A bill that would have placed a three-year moratorium on leasing of state forest land in Pennsylvania’s Marcellus Shale for natural gas exploration, drilling or production was referred to a committee Wednesday by the state’s Senate, which effectively killed the legislation for now.

The State Forest Natural Gas Lease Moratorium Act would have given Pennsylvania “a timeout to study the consequences of drilling in our state forests,” according to State Rep. Greg Vitali, who authored the legislation.

The Pennsylvania House of Representatives had approved the bill by a 157-33 vote. The Senate chose not to take up the bill, instead referring it to the Environmental Resources & Energy committee.

The amended version of the bill, which had originally called for a five-year leasing moratorium (see Daily GPI, March 29), would have put in place a three-year moratorium. It would also have required a comprehensive environmental impact study by the state Department of Environmental Protection (DEP) and a study on the environmental, economic and societal impacts of drilling in state forests. The bill would have given the Department of Conservation and Natural Resources (DCNR), which already regulates activity in the state’s Marcellus acreage, sole discretion to determine which land should be leased for gas drilling after the moratorium ended.

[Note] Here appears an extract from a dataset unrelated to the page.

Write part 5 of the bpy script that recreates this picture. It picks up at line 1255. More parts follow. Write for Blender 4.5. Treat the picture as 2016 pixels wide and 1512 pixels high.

Pennsylvania has already leased 692,000 acres of state forest land in the Marcellus to drilling companies, according to Vitali, who said only nine gas wells have been drilled on state forest land. A total of about 3,400 Marcellus Shale drilling permits have been granted in the state, and nearly 1,400 wells have been drilled, according to Pennsylvania DEP Sec. John Hanger, who said the Marcellus could provide 10% of the country’s natural gas production by 2014 (see Daily GPI, May 6).

In November DCNR said it was making nearly 32,000 acres of additional state forest land available for natural gas leasing (see Daily GPI, Nov. 11, 2009). The department said it would open six tracts of land in the prolific Marcellus Shale play, totaling about 31,967 acres, for a lease sale of subsurface oil and gas rights. DCNR has held 73 lease sales since 1947, the last of which was in 2008.

Gov. Edward Rendell on Monday renewed his call for a 5% severance tax on natural gas extraction in the Marcellus Shale to help close a more than $1 billion state budget deficit. The Democratic governor has repeatedly asked the General Assembly to consider the tax proposal, which was tabled last year during testy budget negotiations for fiscal 2010 (see Daily GPI, Feb. 10; Jan. 19; Sept. 2, 2009).

“From our perspective, it’s still alive,” a Rendell spokesman told NGI. “The governor repeatedly calls for it, making the case that Pennsylvania needs to end its status as the only major natural gas producer without this tax.”